> _Task objective_: Show each line from the listing that includes the word "scene".

=== Data excerpt ===

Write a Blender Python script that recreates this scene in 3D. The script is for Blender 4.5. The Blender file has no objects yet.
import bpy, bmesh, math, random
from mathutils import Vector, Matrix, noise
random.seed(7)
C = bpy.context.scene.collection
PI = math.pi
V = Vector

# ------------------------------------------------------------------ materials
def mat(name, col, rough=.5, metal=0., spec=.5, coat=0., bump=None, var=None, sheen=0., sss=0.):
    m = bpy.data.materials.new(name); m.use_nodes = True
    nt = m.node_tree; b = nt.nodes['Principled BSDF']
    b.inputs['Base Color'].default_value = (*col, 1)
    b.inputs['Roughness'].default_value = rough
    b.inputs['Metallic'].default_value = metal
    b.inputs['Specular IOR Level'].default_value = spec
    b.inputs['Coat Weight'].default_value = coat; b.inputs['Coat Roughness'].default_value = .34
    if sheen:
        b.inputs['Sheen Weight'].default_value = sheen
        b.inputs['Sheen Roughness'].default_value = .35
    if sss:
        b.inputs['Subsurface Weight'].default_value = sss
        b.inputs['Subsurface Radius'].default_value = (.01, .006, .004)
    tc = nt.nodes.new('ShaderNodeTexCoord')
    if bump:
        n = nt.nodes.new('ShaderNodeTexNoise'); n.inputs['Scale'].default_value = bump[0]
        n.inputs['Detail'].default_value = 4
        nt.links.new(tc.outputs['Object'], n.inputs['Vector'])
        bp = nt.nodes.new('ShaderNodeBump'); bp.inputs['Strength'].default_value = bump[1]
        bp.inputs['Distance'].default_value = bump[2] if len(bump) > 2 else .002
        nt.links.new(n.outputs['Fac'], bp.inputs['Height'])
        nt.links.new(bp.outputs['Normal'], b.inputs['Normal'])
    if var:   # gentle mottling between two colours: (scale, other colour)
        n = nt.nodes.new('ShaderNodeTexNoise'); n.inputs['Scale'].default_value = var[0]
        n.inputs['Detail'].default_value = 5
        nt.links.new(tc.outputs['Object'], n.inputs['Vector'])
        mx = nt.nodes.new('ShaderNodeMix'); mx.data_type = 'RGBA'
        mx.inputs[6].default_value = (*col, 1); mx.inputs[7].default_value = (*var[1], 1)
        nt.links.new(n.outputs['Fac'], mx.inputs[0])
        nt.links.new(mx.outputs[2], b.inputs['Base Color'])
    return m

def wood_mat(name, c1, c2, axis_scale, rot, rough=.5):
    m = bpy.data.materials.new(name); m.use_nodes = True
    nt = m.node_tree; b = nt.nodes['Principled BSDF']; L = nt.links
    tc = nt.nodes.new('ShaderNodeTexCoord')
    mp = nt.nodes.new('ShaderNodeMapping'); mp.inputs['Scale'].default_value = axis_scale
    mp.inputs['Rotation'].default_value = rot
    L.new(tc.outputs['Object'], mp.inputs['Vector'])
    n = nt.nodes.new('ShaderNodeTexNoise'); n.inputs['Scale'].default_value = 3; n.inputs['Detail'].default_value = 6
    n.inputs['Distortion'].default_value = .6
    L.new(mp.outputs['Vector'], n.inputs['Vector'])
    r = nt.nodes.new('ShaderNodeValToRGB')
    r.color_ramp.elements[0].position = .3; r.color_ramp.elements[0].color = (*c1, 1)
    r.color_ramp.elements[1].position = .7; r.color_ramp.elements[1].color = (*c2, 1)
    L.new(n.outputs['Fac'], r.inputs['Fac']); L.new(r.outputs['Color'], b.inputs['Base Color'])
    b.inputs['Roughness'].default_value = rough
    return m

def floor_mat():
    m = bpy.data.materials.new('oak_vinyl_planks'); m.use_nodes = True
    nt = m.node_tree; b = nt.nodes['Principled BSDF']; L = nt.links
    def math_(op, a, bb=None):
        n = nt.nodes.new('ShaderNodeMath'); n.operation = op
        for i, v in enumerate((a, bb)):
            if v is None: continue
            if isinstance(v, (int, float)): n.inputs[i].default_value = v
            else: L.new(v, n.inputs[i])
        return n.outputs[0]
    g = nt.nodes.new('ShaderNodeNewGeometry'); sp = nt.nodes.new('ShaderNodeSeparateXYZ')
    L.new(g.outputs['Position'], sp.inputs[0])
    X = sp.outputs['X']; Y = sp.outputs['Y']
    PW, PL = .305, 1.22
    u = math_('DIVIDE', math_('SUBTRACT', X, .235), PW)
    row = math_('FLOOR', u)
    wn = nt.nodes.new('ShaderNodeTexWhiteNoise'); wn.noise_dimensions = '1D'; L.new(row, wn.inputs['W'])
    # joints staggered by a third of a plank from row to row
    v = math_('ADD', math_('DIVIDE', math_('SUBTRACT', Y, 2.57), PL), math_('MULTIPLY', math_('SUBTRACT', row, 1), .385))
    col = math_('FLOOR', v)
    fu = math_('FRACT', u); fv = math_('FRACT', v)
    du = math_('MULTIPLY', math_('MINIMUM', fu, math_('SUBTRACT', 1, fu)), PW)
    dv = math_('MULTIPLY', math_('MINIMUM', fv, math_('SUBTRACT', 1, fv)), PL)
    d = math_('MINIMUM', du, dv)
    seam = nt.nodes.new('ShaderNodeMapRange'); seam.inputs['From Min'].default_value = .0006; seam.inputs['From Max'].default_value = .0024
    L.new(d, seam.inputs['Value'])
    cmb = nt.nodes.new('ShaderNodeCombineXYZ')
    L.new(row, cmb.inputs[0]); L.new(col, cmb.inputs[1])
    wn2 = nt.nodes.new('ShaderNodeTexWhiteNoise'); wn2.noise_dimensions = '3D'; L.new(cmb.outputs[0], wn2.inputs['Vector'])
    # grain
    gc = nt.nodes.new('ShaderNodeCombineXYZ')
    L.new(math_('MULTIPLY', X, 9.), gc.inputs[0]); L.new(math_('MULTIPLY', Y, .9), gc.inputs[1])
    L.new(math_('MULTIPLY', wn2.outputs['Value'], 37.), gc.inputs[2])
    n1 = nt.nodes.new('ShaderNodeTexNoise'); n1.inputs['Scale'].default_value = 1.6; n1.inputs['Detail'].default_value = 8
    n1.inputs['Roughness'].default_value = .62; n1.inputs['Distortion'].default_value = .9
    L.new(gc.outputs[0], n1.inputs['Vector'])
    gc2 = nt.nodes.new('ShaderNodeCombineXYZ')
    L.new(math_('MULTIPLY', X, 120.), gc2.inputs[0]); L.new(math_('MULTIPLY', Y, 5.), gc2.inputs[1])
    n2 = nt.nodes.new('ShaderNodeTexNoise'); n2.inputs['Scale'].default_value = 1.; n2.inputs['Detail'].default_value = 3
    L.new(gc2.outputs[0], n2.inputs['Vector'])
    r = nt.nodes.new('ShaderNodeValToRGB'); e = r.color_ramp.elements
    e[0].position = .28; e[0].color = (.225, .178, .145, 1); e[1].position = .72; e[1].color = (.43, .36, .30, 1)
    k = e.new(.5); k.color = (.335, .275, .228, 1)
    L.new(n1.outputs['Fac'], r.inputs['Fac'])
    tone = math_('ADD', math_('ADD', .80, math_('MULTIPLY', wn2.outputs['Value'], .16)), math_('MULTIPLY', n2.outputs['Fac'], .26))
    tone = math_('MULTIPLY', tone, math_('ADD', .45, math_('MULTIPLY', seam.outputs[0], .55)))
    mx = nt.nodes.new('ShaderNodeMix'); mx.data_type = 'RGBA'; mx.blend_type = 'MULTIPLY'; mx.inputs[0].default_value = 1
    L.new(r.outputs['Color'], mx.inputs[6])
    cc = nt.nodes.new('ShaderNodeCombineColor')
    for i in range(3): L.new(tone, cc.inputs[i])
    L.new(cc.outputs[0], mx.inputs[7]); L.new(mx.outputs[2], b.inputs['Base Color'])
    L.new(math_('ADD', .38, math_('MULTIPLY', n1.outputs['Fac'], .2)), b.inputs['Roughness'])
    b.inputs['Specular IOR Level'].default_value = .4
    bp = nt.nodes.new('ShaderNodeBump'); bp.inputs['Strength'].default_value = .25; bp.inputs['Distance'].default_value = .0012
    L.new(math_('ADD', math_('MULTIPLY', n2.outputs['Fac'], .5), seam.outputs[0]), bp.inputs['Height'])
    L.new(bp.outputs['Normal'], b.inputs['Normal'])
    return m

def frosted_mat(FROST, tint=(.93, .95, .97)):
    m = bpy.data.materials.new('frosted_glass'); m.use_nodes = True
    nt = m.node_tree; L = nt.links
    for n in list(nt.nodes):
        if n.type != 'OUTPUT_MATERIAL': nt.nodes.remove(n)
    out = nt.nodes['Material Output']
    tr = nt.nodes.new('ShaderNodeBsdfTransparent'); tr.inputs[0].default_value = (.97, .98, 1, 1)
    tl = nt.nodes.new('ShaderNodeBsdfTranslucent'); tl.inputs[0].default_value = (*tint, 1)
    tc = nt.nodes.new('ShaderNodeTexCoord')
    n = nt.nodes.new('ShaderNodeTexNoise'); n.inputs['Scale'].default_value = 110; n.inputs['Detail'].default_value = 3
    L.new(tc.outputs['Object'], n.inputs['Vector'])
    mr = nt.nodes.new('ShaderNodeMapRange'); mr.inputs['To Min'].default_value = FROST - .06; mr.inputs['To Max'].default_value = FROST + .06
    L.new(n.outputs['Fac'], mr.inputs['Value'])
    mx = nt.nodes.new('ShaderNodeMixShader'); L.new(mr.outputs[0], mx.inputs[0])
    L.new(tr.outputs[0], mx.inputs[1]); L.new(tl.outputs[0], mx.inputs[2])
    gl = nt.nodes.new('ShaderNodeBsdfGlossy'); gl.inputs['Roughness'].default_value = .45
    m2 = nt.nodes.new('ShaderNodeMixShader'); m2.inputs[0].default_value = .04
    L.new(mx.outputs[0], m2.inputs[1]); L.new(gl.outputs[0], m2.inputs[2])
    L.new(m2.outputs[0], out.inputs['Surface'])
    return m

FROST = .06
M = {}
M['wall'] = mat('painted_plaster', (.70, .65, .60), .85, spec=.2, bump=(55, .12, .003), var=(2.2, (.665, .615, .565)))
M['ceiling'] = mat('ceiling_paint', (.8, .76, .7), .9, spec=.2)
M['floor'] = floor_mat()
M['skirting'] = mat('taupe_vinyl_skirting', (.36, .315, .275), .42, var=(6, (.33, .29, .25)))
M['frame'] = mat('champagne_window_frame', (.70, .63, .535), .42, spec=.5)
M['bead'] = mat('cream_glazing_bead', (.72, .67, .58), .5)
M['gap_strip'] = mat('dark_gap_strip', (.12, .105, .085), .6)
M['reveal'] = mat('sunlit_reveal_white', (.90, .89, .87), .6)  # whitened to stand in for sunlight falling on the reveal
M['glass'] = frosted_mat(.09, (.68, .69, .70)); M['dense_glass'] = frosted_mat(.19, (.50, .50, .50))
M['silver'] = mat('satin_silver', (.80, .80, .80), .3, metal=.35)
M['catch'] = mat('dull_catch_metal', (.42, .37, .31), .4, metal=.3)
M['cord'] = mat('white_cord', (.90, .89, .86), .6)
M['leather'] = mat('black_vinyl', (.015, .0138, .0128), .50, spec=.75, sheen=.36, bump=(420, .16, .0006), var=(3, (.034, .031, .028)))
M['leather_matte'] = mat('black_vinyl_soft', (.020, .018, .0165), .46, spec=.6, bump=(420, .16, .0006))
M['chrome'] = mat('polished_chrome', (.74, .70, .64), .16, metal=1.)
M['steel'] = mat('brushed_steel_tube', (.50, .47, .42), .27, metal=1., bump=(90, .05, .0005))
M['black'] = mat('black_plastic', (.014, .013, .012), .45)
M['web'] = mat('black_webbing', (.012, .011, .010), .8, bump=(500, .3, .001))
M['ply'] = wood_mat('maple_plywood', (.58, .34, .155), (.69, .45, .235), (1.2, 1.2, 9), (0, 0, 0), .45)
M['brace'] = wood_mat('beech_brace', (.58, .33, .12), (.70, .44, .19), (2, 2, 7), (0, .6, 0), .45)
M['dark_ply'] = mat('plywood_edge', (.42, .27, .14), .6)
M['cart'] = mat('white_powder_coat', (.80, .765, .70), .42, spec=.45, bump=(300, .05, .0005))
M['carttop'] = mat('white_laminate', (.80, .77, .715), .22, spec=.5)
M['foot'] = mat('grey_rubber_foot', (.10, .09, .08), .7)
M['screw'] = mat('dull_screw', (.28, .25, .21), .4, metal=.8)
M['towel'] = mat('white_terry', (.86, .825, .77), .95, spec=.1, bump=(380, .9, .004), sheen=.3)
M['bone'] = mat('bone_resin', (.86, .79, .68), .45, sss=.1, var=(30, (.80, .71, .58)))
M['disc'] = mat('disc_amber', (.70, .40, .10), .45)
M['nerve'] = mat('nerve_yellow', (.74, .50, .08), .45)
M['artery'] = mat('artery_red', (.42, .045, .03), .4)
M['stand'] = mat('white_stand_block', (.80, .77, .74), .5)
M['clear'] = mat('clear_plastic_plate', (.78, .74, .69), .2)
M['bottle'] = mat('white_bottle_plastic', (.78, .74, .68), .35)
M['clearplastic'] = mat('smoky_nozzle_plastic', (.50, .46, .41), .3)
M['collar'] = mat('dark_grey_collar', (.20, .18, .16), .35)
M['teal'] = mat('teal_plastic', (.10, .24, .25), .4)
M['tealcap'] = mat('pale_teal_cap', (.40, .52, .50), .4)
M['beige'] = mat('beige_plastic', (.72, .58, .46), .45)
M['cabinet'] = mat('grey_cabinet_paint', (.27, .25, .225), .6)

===

> _Correct answer_:
Write a Blender Python script that recreates this scene in 3D. The script is for Blender 4.5. The Blender file has no objects yet.
C = bpy.context.scene.collection